The Yale University Board of Trustees recently approved a new set of ethical investing guidelines for the university’s $31.2 billion endowment.

The five principles establish a set of standards for the activities, behaviors and characteristics of fossil fuel companies that would warrant divestment, according to a press release.

Using the new guidelines, Yale’s Advisory Committee on Investor Responsibility is planning to make its first set of divestment recommendations to the board in June.

“The adoption of these ethical investment principles exemplifies the university’s deep commitment to promoting the development and use of clean, sustainable, and renewable energy,” Peter Salovey, Yale’s president, said in a statement. “Climate change is an imminent threat to the planet, and tackling it in an effective way requires difficult but necessary choices.”

Yale students have advocated for fossil fuel divestment and ethical investing practices for years. More than 40 students were arrested in 2018 during a protest at the university’s investment office. They had been calling on the office to divest from Puerto Rican debt and fossil fuel companies.

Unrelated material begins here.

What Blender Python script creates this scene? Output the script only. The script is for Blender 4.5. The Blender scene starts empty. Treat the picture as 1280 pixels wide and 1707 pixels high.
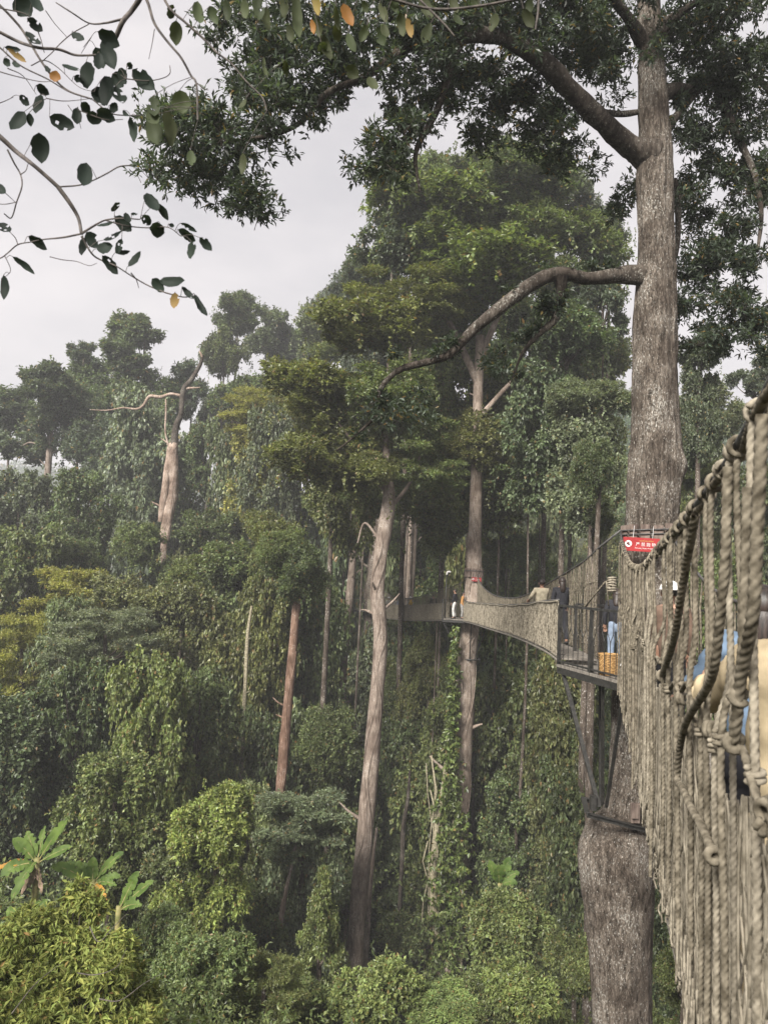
import bpy, bmesh, math, random
import numpy as np
from mathutils import Vector, Matrix, noise as mnoise

rad = math.radians
scene = bpy.context.scene
COL = scene.collection

# ------------------------------------------------------------------ camera
HAZE = 0.0009
EZ = 26.0                        # eye height above the valley floor datum
F = 1290.0                       # focal length in photo pixels (1280 x 1707)
PITCH, ROLL = rad(4.6), rad(2.5)
f_ = np.array([0, math.cos(PITCH), math.sin(PITCH)])
r0 = np.array([1.0, 0, 0]); u0 = np.array([0, -math.sin(PITCH), math.cos(PITCH)])
r_ = r0*math.cos(ROLL) + u0*math.sin(ROLL)
u_ = u0*math.cos(ROLL) - r0*math.sin(ROLL)
cd = bpy.data.cameras.new('camera'); cam = bpy.data.objects.new('camera', cd); COL.objects.link(cam)
cam.matrix_world = Matrix(((r_[0], u_[0], -f_[0], 0), (r_[1], u_[1], -f_[1], 0), (r_[2], u_[2], -f_[2], EZ), (0, 0, 0, 1)))
cd.sensor_fit = 'VERTICAL'; cd.sensor_height = 36.0; cd.lens = 36.0*F/1707.0
cd.clip_start = 0.05; cd.clip_end = 5000
cd.dof.use_dof = True; cd.dof.focus_distance = 24.0; cd.dof.aperture_fstop = 6.5
scene.camera = cam

# ------------------------------------------------------------------ world, sun, exposure
SUN_EL, SUN_AZ = rad(40), rad(-150)     # azimuth from +Y towards +X: behind the camera on the left
W = bpy.data.worlds.new('World'); scene.world = W; W.use_nodes = True
wn, wl = W.node_tree.nodes, W.node_tree.links
wn.clear()
wo = wn.new('ShaderNodeOutputWorld'); bg = wn.new('ShaderNodeBackground'); bg.inputs['Strength'].default_value = 0.1
sky = wn.new('ShaderNodeTexSky'); sky.sky_type = 'NISHITA'; sky.sun_disc = False
sky.sun_elevation = SUN_EL; sky.sun_rotation = SUN_AZ; sky.air_density = 1.0; sky.dust_density = 3.0
hs = wn.new('ShaderNodeHueSaturation'); hs.inputs['Saturation'].default_value = 0.2
tc = wn.new('ShaderNodeTexCoord'); mp = wn.new('ShaderNodeMapping'); mp.inputs['Scale'].default_value = (1.6, 1.6, 4.5)
nz = wn.new('ShaderNodeTexNoise'); nz.inputs['Scale'].default_value = 1.7; nz.inputs['Detail'].default_value = 6; nz.inputs['Roughness'].default_value = 0.55
cr = wn.new('ShaderNodeValToRGB')
cr.color_ramp.elements[0].position = 0.34; cr.color_ramp.elements[0].color = (0.60, 0.58, 0.61, 1)
cr.color_ramp.elements[1].position = 0.66; cr.color_ramp.elements[1].color = (0.81, 0.765, 0.775, 1)
sc10 = wn.new('ShaderNodeVectorMath'); sc10.operation = 'SCALE'; sc10.inputs['Scale'].default_value = 4.45
mx = wn.new('ShaderNodeMix'); mx.data_type = 'RGBA'; mx.inputs['Factor'].default_value = 0.9
wl.new(tc.outputs['Generated'], mp.inputs['Vector']); wl.new(mp.outputs['Vector'], nz.inputs['Vector'])
wl.new(nz.outputs['Fac'], cr.inputs['Fac']); wl.new(cr.outputs['Color'], sc10.inputs[0])
wl.new(sky.outputs['Color'], hs.inputs['Color']); wl.new(hs.outputs['Color'], mx.inputs['A']); wl.new(sc10.outputs['Vector'], mx.inputs['B'])
wl.new(mx.outputs['Result'], bg.inputs['Color']); wl.new(bg.outputs['Background'], wo.inputs['Surface'])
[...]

In order to remain eligible for investment by Yale, companies must:

  • Avoid exploration and production of fossil fuels that generate high levels of greenhouse gas emissions relative to energy supplied as compared with feasible alternatives.
  • Follow best industry practices to minimize greenhouse gas emissions in their operations.
  • Support meaningful and effective government policies that address the threat of climate change.
  • Support accurate information about climate science and climate change.
  • Be transparent with Yale and its investment managers about their activities related to climate change.